__Goal of the exercise__. Skip the pictures. Set down, word for word, the lines from the start of the material up to and including the line with "from mathutils import Vector, Matrix".

** start Supplied material **

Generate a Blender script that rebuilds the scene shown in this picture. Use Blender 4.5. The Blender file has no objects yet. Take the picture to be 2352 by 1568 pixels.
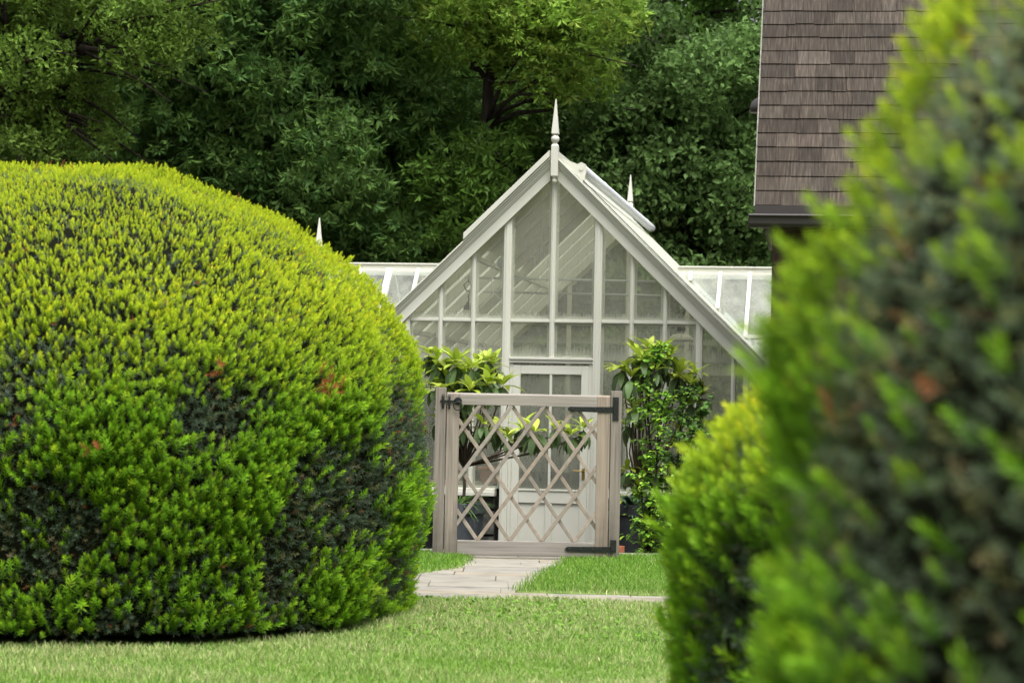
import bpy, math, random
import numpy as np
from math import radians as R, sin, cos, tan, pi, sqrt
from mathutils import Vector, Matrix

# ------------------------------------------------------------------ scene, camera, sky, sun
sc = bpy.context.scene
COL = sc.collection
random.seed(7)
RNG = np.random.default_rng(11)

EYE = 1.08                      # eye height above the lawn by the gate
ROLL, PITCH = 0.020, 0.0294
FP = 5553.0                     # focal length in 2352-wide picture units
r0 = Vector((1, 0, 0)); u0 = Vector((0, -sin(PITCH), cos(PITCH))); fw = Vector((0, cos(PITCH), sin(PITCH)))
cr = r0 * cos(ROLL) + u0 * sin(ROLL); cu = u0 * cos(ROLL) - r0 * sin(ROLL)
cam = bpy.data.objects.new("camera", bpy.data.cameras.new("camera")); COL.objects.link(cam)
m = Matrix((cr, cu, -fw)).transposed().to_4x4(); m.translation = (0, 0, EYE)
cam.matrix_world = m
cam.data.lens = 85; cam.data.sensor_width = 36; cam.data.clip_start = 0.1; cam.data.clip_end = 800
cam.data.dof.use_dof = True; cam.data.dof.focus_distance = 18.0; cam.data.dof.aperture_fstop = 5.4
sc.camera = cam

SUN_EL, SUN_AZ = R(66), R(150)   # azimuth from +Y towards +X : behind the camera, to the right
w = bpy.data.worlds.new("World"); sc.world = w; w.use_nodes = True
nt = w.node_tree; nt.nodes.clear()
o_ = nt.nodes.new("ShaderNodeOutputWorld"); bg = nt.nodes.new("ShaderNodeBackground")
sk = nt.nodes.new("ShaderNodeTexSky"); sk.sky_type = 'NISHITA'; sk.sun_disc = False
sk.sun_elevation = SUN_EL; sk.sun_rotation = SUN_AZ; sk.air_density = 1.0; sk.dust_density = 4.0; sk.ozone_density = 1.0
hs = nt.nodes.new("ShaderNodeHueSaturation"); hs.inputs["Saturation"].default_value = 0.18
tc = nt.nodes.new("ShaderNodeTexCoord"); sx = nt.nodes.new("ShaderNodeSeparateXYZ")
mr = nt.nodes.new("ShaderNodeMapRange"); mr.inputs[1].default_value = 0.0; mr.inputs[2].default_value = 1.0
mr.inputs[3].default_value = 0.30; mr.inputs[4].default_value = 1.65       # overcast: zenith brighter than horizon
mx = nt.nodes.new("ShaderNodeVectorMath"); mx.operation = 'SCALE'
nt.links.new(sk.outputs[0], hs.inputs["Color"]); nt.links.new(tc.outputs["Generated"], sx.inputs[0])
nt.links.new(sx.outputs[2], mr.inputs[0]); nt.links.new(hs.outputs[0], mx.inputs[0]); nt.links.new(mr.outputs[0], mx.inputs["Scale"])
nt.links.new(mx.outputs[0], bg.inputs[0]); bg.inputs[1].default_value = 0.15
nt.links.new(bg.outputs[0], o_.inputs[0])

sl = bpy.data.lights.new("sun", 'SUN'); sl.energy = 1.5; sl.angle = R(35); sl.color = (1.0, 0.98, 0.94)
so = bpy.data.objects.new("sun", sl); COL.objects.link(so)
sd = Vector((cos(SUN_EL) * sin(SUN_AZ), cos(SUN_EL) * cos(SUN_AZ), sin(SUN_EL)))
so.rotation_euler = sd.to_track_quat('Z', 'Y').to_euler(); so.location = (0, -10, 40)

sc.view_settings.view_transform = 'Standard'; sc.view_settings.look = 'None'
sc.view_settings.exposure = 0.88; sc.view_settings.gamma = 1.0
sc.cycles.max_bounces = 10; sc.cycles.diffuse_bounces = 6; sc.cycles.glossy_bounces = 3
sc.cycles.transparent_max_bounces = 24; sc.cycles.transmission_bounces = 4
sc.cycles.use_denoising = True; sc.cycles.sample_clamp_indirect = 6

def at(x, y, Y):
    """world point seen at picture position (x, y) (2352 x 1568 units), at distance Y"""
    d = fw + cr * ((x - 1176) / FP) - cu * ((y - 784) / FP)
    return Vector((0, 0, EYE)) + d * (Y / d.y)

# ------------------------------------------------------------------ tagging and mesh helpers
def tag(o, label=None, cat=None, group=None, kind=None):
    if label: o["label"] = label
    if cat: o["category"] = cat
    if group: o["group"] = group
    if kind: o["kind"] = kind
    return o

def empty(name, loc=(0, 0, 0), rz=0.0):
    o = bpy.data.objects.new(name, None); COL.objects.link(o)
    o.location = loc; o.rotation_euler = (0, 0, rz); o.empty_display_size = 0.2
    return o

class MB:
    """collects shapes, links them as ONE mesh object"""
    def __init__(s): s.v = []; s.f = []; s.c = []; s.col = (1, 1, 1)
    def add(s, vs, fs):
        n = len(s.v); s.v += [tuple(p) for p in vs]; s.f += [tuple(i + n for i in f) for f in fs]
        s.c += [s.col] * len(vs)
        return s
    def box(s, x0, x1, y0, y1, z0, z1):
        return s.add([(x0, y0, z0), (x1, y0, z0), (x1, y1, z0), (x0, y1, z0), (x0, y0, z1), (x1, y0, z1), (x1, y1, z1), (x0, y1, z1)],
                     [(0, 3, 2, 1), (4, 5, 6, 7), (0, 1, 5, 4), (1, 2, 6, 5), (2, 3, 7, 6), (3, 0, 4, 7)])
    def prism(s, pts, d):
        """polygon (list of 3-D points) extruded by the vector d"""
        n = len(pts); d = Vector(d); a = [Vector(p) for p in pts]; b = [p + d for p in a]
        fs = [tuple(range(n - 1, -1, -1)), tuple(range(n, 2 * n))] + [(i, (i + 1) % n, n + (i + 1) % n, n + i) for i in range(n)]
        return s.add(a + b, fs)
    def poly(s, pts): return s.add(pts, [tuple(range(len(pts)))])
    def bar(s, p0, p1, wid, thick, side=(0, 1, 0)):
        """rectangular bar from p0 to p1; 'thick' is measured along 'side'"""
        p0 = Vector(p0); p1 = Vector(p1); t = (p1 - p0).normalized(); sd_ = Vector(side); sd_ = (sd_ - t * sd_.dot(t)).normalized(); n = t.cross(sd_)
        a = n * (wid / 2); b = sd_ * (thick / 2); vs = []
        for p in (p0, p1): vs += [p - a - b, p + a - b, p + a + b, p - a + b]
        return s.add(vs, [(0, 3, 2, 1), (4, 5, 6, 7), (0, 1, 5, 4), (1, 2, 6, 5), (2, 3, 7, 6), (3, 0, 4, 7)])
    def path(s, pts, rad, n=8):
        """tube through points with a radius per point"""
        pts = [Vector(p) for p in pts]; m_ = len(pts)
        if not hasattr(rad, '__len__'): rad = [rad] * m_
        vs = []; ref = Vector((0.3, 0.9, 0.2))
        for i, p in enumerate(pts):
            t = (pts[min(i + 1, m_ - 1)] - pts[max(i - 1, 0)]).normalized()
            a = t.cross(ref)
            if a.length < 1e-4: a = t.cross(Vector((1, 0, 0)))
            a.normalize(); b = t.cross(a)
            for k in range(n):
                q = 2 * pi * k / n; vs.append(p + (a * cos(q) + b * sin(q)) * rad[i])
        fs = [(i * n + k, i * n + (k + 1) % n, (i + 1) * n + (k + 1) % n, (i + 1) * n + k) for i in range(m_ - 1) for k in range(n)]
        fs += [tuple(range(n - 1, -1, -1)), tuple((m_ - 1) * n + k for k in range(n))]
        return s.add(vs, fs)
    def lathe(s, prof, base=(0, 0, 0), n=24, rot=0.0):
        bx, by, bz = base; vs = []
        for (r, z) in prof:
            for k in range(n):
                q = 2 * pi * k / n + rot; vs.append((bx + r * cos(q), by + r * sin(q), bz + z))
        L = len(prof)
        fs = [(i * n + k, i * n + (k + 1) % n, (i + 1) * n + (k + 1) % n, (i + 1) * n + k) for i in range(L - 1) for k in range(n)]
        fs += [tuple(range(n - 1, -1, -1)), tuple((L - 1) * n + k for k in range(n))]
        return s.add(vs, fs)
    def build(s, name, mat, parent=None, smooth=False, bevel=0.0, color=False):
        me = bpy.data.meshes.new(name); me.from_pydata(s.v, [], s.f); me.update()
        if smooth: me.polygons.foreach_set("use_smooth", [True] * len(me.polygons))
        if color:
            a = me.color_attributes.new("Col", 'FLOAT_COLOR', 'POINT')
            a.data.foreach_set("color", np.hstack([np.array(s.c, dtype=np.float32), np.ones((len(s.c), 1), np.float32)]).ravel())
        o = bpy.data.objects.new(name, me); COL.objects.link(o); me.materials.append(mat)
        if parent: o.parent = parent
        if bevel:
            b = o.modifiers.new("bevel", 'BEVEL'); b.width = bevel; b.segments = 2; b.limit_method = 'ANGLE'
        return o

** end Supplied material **

__Answer to the problem__.
Generate a Blender script that rebuilds the scene shown in this picture. Use Blender 4.5. The Blender file has no objects yet. Take the picture to be 2352 by 1568 pixels.
import bpy, math, random
import numpy as np
from math import radians as R, sin, cos, tan, pi, sqrt
from mathutils import Vector, Matrix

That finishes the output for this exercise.